I don’t entirely subscribe to the notion that Harlean was nothing but the hapless, weak-willed victim of her mother’s wiles, and that her acting career was forced upon her, therefore ending her chance at marriage and children. While her mother’s interference certainly helped break up her marriage to Chuck, it’s not that cut and dried.

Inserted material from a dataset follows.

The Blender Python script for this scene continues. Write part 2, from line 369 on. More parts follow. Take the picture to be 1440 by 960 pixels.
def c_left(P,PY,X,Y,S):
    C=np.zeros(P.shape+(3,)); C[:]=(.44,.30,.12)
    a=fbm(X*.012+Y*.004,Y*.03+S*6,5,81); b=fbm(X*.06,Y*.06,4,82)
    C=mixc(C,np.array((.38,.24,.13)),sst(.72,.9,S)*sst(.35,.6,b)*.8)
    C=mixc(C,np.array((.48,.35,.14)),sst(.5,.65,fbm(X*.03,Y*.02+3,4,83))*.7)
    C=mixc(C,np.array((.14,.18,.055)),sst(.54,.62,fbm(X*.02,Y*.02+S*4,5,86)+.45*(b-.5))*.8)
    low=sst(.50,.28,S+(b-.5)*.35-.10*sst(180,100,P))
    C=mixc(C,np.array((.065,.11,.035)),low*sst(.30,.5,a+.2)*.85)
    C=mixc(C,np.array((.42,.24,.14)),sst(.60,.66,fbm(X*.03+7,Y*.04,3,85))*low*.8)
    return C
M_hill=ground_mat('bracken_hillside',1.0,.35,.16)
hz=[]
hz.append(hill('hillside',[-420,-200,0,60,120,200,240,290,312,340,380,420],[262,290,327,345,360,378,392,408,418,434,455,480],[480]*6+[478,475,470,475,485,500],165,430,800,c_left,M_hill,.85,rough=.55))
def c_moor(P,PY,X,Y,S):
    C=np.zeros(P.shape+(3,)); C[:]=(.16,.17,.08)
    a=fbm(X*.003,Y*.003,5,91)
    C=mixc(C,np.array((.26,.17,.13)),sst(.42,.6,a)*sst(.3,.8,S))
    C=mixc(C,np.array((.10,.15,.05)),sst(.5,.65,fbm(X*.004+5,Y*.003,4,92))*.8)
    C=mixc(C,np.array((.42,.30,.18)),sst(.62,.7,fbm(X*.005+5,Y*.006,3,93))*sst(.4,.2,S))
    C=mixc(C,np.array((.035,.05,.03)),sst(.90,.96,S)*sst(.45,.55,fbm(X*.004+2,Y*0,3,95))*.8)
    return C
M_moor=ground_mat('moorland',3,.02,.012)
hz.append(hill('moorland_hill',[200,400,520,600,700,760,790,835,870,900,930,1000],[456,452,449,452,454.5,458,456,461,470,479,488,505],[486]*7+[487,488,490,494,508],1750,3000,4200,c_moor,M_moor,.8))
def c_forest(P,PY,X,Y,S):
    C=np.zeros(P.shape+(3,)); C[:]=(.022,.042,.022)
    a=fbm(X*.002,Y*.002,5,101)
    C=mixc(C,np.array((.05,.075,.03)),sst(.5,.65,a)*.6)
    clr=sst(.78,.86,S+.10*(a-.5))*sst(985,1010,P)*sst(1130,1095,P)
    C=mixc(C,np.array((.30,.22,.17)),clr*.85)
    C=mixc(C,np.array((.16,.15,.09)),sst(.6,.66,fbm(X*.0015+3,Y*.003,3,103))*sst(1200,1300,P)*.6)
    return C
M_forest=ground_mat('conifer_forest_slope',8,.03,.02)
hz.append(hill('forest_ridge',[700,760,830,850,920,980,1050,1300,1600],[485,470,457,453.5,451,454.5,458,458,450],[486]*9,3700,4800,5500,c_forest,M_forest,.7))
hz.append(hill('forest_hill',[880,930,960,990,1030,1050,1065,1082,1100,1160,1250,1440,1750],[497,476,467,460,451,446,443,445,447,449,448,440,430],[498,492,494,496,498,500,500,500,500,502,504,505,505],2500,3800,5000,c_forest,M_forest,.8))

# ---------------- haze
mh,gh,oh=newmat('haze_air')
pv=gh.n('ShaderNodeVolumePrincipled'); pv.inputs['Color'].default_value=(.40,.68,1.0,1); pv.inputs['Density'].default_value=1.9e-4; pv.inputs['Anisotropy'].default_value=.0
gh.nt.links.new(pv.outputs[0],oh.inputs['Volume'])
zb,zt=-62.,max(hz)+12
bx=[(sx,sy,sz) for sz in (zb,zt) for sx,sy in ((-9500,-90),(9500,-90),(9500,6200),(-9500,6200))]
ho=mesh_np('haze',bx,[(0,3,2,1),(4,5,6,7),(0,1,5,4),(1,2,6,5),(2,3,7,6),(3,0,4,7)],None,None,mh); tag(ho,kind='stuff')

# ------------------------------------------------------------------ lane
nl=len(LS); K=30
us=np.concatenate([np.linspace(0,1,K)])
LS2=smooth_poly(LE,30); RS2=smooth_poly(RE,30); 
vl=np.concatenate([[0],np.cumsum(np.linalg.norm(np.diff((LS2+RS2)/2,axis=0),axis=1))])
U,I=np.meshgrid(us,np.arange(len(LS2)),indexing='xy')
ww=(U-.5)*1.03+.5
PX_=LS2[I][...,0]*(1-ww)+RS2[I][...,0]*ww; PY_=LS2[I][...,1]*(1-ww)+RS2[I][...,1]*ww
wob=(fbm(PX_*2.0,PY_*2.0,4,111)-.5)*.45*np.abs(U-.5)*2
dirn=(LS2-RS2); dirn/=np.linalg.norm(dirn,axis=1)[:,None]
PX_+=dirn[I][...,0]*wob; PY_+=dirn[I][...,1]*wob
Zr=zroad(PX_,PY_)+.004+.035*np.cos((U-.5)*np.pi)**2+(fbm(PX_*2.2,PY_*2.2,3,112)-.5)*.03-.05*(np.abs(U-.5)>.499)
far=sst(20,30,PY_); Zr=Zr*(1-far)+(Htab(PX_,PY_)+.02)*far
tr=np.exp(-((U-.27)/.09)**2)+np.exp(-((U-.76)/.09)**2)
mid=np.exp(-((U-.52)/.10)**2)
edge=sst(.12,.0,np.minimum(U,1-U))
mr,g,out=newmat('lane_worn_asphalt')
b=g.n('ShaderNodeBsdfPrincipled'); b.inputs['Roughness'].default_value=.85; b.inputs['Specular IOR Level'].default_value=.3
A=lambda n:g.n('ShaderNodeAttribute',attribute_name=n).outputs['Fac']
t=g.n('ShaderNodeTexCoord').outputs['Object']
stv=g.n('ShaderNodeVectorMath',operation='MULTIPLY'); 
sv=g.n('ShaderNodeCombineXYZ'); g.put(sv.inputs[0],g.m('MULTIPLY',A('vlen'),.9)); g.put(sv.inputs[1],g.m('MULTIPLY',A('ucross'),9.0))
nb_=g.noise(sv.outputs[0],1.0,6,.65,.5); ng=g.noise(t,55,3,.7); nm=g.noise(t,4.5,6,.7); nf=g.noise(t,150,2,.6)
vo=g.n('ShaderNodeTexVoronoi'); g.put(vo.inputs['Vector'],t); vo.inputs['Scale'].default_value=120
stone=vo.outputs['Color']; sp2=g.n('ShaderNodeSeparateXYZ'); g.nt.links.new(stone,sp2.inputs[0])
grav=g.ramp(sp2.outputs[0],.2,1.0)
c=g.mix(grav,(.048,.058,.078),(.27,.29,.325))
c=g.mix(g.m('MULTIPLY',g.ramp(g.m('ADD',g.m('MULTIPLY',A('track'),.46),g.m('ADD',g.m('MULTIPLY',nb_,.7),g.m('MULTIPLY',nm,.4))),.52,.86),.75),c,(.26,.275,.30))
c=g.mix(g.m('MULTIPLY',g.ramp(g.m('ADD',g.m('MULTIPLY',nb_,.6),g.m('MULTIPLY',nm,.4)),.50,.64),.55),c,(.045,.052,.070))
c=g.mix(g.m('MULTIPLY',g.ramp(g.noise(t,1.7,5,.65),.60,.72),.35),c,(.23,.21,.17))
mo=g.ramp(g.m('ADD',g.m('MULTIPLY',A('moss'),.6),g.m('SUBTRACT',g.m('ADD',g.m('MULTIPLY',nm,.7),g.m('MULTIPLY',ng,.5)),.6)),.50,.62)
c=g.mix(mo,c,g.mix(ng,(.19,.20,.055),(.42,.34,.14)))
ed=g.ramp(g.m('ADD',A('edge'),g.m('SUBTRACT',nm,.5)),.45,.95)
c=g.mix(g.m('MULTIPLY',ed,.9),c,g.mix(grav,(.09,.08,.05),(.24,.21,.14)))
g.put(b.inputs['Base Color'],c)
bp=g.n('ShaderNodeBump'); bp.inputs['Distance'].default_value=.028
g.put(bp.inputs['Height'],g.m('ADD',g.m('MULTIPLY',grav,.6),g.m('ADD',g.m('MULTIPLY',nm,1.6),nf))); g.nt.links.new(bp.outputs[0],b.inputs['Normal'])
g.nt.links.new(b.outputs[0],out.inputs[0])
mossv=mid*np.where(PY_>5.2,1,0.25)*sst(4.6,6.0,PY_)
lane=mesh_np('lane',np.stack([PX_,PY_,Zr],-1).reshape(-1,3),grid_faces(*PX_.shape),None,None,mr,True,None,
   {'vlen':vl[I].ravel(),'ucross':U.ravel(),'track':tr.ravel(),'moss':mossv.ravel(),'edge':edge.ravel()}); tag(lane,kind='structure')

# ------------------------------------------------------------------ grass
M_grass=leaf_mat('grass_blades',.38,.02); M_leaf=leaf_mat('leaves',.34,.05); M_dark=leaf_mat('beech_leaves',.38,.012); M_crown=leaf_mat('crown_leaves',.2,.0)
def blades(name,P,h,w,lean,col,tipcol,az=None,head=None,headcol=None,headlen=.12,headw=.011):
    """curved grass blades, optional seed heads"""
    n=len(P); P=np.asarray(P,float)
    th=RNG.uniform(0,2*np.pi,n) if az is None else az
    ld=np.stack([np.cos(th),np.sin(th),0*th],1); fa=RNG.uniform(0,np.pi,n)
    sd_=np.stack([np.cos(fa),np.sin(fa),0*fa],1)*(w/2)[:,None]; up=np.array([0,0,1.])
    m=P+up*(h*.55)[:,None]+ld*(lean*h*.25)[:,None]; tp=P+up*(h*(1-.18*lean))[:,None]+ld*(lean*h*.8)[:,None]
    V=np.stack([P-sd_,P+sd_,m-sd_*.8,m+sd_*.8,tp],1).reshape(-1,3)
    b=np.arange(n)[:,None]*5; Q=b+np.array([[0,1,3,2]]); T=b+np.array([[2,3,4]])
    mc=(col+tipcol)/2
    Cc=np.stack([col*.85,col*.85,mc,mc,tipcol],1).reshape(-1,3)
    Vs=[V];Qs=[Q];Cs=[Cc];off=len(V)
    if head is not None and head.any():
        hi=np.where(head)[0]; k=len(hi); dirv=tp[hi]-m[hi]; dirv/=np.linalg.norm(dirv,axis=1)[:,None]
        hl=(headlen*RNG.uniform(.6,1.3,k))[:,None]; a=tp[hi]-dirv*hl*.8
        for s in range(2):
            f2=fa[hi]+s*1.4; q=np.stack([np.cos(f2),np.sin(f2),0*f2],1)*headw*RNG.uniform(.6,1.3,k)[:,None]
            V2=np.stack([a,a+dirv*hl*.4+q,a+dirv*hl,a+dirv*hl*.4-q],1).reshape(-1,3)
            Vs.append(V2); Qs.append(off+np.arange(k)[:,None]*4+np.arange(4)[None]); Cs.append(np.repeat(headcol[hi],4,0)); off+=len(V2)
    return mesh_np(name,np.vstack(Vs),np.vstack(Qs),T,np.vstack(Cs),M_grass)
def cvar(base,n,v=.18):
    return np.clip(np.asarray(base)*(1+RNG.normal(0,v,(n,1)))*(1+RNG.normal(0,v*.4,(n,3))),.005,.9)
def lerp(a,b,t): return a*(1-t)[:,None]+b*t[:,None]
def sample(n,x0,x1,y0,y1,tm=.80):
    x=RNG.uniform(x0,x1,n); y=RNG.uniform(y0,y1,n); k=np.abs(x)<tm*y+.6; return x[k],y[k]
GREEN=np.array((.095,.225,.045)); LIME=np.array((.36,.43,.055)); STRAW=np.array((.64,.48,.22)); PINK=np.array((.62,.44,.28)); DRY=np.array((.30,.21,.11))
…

I think that viewpoint takes agency away from a determined and astute performer, and promotes a misogynistic sugarcoating of the Jean Harlow legend that is just as harmful as the Shulman libel. While I am in no way arguing the level of influence Jean Bello exerted over her daughter, boiling the entirety of Jean Harlow’s indelible screen success down to “obeying mommy’s wishes” is nothing short of disrespectful. Any interview you read with Jean Harlow registers a clear gumption and a desire to learn and succeed.
Once again, I digress. I’m calling it here before I trail off any further. Harlean and Chuck’s marriage was cute in the “puppy love” sense, but the romanticization of their marriage is beyond me. A man could not have saved her from her mother. Given Harlean’s family life, in addition to Chuck’s drunkenness and occasional physical abuse, I’m not inclined to think they would have lived happily after ever—after all, she was still a child when she married him, and her relationship with her mother still would have caused problems, film career or not. Other Harlow fans are welcome to peddle that sob story, but you won’t find it here.
Sources
Brown, B., & Sharon, M. (1935, January). “Jean as I Know Her”. Screenland.
Jean Really 24. (1932, September 7). Quad-City Times.
Parsons, L. O. (1937). Jean Harlow’s Life Story. Dell Publishing Co.
Rooney, D., & Vieira, M. A. (2011). Harlow In Hollywood: The Blonde Bombshell in the Glamour Capital, 1928-1937. Angel City Press.
Stenn, D. (1993). Bombshell: The Life and Death of Jean Harlow(1st ed.). Doubleday.